The wilderness that once covered all of Whidbey Island is going away. At the same time, the life and death game of deer hunting season -- once a wilderness activity -- is coming closer to home.

The wilderness that once covered all of Whidbey Island is going away. At the same time, the life and death game of deer hunting season — once a wilderness activity — is coming closer to home.

Bill Humphreys and his wife, Donna, found this out about a week and a half ago while working in their yard. Living on Edgecliff Drive in Langley, the Humphreys live a couple neighborhoods away from the countryside, so are used to having the wilderness intruding on their lives. Over the years, they’ve enjoyed watching deer and other wildlife make a home under their apple trees and in their shrubbery.

But when Donna found an 18-month-old buck shot dead in the couple’s front yard recently, the life of the wild lost its appeal. The buck, shot in the midst of hunting season, had lived its whole life in and around the Humprheys’ yard.

While they’ve always known something like this can happen during hunting season, the Humphreys were shocked that someone could have been hunting so close to their home. Bill Humphreys said he figures the deer was shot on nearby wooded acreage and wandered back to the place it considered home. Having guns fired so nearby bothers him.

“There is no shooting area around our neighborhood,” he said. “It’s gotten to be a little scary.”

All of the city of Langley, as well as Coupeville, Oak Harbor and other dense residential areas in Island County are off limits to hunters at all times. But in recent years, reported incidents of hunting in neighborhoods have been on the rise as the county’s population grows and wild areas legal for hunting shrink.

Since the general firearm deer hunting season opened on Oct. 12, the Island County Sheriff’s Office has received a steady stream of “shots fired” complaints, as well as reports of hunters walking or driving through neighborhoods in search of game. Sheriff Mike Hawley said hunting season is more and more bringing hunters and non-hunters together near homes. It’s a dangerous situation that is only getting worse with each passing year.

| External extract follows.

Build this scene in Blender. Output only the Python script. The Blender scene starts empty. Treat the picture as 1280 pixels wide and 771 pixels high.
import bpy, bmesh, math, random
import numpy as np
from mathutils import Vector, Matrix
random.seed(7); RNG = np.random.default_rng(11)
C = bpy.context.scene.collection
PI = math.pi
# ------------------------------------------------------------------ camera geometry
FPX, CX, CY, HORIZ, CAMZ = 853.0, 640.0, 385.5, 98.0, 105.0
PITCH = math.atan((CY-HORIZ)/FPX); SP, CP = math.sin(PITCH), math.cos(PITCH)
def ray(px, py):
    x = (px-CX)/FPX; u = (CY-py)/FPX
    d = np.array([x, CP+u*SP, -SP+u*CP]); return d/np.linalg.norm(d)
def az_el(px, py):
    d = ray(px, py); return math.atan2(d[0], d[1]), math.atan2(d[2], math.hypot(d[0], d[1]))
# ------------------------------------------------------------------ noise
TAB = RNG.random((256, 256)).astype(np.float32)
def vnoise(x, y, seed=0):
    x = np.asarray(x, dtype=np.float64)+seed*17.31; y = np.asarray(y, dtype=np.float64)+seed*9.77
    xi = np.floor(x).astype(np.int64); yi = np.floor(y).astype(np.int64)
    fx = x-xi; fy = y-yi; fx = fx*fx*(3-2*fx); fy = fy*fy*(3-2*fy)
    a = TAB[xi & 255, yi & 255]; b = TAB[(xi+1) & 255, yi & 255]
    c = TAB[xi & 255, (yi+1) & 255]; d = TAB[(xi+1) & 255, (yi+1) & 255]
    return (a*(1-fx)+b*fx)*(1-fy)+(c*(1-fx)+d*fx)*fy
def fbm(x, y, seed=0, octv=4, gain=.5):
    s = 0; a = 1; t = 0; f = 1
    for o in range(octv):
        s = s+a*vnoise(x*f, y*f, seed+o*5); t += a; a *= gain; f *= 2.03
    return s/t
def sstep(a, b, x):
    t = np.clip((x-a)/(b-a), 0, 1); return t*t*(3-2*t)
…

“It’s increasingly becoming a problem,” Hawley said last week. “The bottom line is we’re getting to the point where (hunting) is becoming impractical.”

Hunting is legal in Island County on public lands designated for it, including Department of Natural Resources land along Lone Lake Road. It is also legal on private lands where land owners permit hunting. However, Hawley said, just because it is legal does not mean it is safe. Where the boundaries of these lands abut neighborhoods, there is a safety concern.

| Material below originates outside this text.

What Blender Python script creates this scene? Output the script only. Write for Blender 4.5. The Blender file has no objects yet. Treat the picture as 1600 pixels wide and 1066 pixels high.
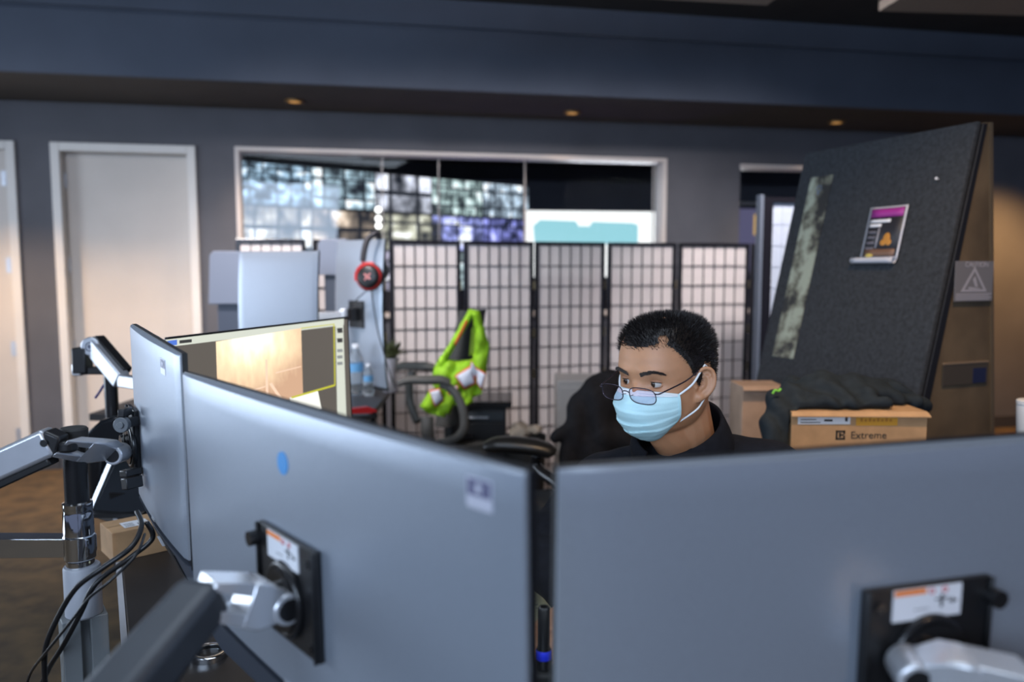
import bpy, bmesh, math, random
from mathutils import Vector, Matrix, Quaternion
from mathutils import noise as mnoise
random.seed(7)
C = bpy.context.scene.collection
SC = bpy.context.scene
V = Vector
PI = math.pi
# ------------------------------------------------------------------ camera, world, lights, exposure
FPX = 1244.0
PITCH = math.radians(5.24)
CZ = 1.40
cam_d = bpy.data.cameras.new('camera'); cam = bpy.data.objects.new('camera', cam_d); C.objects.link(cam)
cam.location = (0, 0, CZ); cam.rotation_euler = (PI/2 - PITCH, 0, 0)
cam_d.sensor_width = 36; cam_d.lens = FPX/1600*36; cam_d.clip_start = .02
cam_d.dof.use_dof = True; cam_d.dof.focus_distance = 1.46; cam_d.dof.aperture_fstop = 2.4
SC.camera = cam
w = bpy.data.worlds.new('world'); SC.world = w; w.use_nodes = True
w.node_tree.nodes['Background'].inputs[0].default_value = (.50, .62, 1, 1)
w.node_tree.nodes['Background'].inputs[1].default_value = .22
SC.view_settings.view_transform = 'Standard'; SC.view_settings.look = 'None'
SC.view_settings.gamma = 1; SC.view_settings.use_curve_mapping = False
SC.view_settings.exposure = 0.0
def area(name, loc, target, sx, sy, power, col):
    d = bpy.data.lights.new(name, 'AREA'); d.shape = 'RECTANGLE'; d.size = sx; d.size_y = sy; d.energy = power; d.color = col
    o = bpy.data.objects.new(name, d); C.objects.link(o); o.location = loc
    o.rotation_euler = (V(target)-V(loc)).to_track_quat('-Z', 'Y').to_euler(); return o
def spot(name, loc, target, power, col, ang=70, blend=.8, r=.06):
    d = bpy.data.lights.new(name, 'SPOT'); d.energy = power; d.color = col; d.spot_size = math.radians(ang); d.spot_blend = blend; d.shadow_soft_size = r
    o = bpy.data.objects.new(name, d); C.objects.link(o); o.location = loc
    o.rotation_euler = (V(target)-V(loc)).to_track_quat('-Z', 'Y').to_euler(); return o
area('unseen_cool_key', (-1.8, -3.2, 2.35), (-.6, 3, 1.1), 4.5, 1.2, 200, (.62, .77, 1))  # added cool key light from behind the camera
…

Few hunters who violate the rules are caught and prosecuted in Island County, often because they are only heard, not seen Island County Prosecutor Greg Banks said the last hunting-related prosecution he remembers happened prior to June 1995, when he was a deputy prosecutor with the county.

Many of the incidents reported to the sheriff’s office occur in rural areas where houses are clustered here and there. Aristana Firethorne, a rural Clinton resident, said she has been worried by hunting near her home for years. Deer are occasionally killed in neighbors’ yards, something Firethorne said worries her when it comes to the safety of her children. When they play in the woods behind her home or even in the yard during the fall, they are vulnerable.

“I don’t want anyone coming onto my property with guns at all,” she said.

Depending on how the county grows in the future, her wish could come true. The Island County Board of Commissioners is the final authority on whether hunting occurs in Island County, event though the state’s Department of Fish and Wildlife set hunting seasons and regulations.

Hunting is a contentious issue in Island County, something county Commissioner Mike Shelton knows well. A 32-year Whidbey Island resident, Shelton remembers when a previous set of commissioners outlawed rifle hunting in the county. Though he and his fellow commissioners hold authority over hunting in the county, Shelton said he believes the sport’s future will be decided in large part by the hunters themselves.

“Hunting in Island County is not as prevalent as it used to be,” he said.

Citing himself as an example, Shelton said he has not hunted on Whidbey Island for 25 years because he believes it lacks significant areas in which to track and shoot game. That is unfortunate, he said, since he believes the unchecked growth of the county’s deer herd will become a problem, both in terms of the health of the deer and the safety of motorists. Shelton said he believes more deer are killed collisions with automobiles than by hunters.

Among the commissioners, hunting within the county has not been a significant discussion issue in recent years, Shelton said.

Firearm hunting season closes statewide on Nov. 17, with the exception of muzzleloaders.